Welcome Kay, a new follower of my blog.

By Dave Eggers

My friend Jane sent me four books back in January: Zeitoun, Brother I'm Dying, A Guide to the Birds of East Africa, and Plain Song. I haven't read Plain Song yet, but I think I read the first three books in a little more than a week. They were all that good. It was interesting for me, as an immigrant myself, to find that in all three books, the main characters were also immigrants. Zeitoun, a New Orleans painting contractor, was originally from Syria; the brothers in the next book were from Haiti; and the bird watchers in the third book were from India. I should say they were some generations removed from their immigrant forefathers, who came to Kenya, where this book takes place, to work on the railroads.

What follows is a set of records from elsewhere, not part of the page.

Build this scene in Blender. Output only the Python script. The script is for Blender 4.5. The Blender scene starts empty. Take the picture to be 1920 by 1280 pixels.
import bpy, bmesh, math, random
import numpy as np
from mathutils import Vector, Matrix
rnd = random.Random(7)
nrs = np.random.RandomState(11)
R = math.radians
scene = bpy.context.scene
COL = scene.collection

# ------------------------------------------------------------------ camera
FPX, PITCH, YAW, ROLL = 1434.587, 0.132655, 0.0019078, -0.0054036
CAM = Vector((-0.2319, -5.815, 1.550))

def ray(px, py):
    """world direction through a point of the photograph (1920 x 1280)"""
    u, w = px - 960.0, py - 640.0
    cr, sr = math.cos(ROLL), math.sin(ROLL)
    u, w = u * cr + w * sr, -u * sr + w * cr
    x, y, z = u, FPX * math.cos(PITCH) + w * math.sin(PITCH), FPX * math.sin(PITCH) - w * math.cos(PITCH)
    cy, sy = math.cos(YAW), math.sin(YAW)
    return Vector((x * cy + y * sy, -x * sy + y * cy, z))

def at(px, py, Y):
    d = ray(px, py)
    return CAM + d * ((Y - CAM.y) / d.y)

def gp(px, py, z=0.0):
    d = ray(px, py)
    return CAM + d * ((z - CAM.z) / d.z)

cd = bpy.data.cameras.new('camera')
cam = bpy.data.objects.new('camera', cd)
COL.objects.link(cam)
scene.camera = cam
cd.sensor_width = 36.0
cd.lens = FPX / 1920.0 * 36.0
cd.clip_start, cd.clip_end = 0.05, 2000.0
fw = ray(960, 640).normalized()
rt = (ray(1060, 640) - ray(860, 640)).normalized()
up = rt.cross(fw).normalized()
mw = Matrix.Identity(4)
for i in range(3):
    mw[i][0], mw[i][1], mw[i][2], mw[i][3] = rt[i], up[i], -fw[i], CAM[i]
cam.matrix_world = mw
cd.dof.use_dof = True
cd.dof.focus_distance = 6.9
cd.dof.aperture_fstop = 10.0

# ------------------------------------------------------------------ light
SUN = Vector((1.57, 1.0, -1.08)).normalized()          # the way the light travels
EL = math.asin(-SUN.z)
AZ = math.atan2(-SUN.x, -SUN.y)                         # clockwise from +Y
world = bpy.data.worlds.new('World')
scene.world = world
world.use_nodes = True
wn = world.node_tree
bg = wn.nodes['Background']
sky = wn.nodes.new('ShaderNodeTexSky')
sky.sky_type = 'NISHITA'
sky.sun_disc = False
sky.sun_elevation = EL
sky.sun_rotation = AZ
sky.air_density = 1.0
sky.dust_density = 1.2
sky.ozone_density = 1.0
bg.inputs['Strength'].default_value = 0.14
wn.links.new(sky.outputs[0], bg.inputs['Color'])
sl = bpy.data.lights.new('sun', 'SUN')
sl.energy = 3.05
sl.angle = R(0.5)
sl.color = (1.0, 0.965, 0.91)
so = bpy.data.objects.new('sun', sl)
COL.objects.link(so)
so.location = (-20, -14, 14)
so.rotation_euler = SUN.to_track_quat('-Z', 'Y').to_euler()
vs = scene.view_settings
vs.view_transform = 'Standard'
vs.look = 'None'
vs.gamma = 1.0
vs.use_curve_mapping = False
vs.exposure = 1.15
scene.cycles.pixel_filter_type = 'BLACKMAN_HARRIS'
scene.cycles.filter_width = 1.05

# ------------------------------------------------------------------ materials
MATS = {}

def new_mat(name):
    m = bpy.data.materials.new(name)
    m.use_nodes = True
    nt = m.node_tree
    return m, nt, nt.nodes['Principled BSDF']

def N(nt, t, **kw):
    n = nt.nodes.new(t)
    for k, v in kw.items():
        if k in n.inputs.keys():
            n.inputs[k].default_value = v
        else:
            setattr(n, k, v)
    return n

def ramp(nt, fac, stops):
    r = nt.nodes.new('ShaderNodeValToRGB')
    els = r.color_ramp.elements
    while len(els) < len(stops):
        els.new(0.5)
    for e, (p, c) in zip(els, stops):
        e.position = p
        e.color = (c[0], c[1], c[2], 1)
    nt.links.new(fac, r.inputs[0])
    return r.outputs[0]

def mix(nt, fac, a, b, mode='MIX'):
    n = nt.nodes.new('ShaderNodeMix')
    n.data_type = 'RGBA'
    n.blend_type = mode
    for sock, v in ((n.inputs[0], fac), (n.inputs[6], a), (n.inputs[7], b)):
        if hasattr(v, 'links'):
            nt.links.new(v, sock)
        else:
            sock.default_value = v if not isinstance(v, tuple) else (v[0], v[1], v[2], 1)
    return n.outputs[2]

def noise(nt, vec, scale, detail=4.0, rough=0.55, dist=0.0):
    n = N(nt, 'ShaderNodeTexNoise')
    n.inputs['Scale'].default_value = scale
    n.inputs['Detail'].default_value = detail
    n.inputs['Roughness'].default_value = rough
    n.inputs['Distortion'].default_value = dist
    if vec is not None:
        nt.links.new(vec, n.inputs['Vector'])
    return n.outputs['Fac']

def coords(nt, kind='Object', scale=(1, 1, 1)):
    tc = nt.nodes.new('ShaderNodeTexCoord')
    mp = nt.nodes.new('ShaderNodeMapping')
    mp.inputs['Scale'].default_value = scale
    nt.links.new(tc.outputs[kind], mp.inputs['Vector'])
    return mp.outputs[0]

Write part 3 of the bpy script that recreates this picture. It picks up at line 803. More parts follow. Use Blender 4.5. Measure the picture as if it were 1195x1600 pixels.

Zeitoun, as so many others in New Orleans, had ridden out many hurricanes before Katrina and was, therefore, not all that concerned. After his wife and children left town, he decided to stay. My husband is from New Orleans and we have many relatives there and many of his childhood friends still live there. I remember my husband calling a friend of his, who refused to leave, the night before the storm hit. I remember that although most of the older relatives left town, one of his uncles refused to leave. He and his wife ended up spending many long days with little to eat and drink in the phone company building where their daughter worked. Zeitoun's brother kept calling him from Spain, of all places, begging him to leave as well.

This book tells the story of Zeitoun, a Muslim immigrant to the US, who met an American Muslim woman, named Kathy, got married, had kids, and established a successful contracting business in New Orleans. As Muslims, they had run into some problems, but they were basically accepted and well liked by their customers and their community. A part of the book talks about Zeitoun's early life with his parents and siblings in a small fishing town on the coast of Syria. Then it moves on to Katrina and the aftermath of the storm.

Zeitoun owned a canoe and the book tells the story of how, as he traveled all across New Orleans in his canoe, he rescued a woman trapped in a house, he helped others, he checked on his properties, he fed some trapped dogs, and even though he didn't follow the mandatory evacuation orders, he did no harm.

Toward the end of the book, he and two other men are arrested, probably by the National Guard, armed with M-16s and pistols, at one of Zeitoun's properties. They are detained and put in a temporary jail, erected at New Orleans Union Passenger Terminal, where normally Greyhound buses and Amtrak trains park. There they are separated and Zeitoun and his fellow Syrian are put in a small cage. They are threatened by the guards; they are called terrorists, Taliban, al Qaeda, and so on. It seems like they are being fed nothing but pork, which of course they can't eat, and there is nothing to sleep on but the concrete of the bus parking lot. Reading this part was horrific and unbelievable. One really does not want to believe that things like that can happen here in one's adopted country. This temporary jail was set up so that convicted prisoners, from a prison nearby, could be evacuated. That made sense, better than drowning in the storm, but why Zeitoun ended up there, does not make any sense whatsoever. He was eventually released but I'm sure life did not go back to normal for him and his family.

And the dogs he had been feeding, died, all of them. And I cried. It was that kind of a book.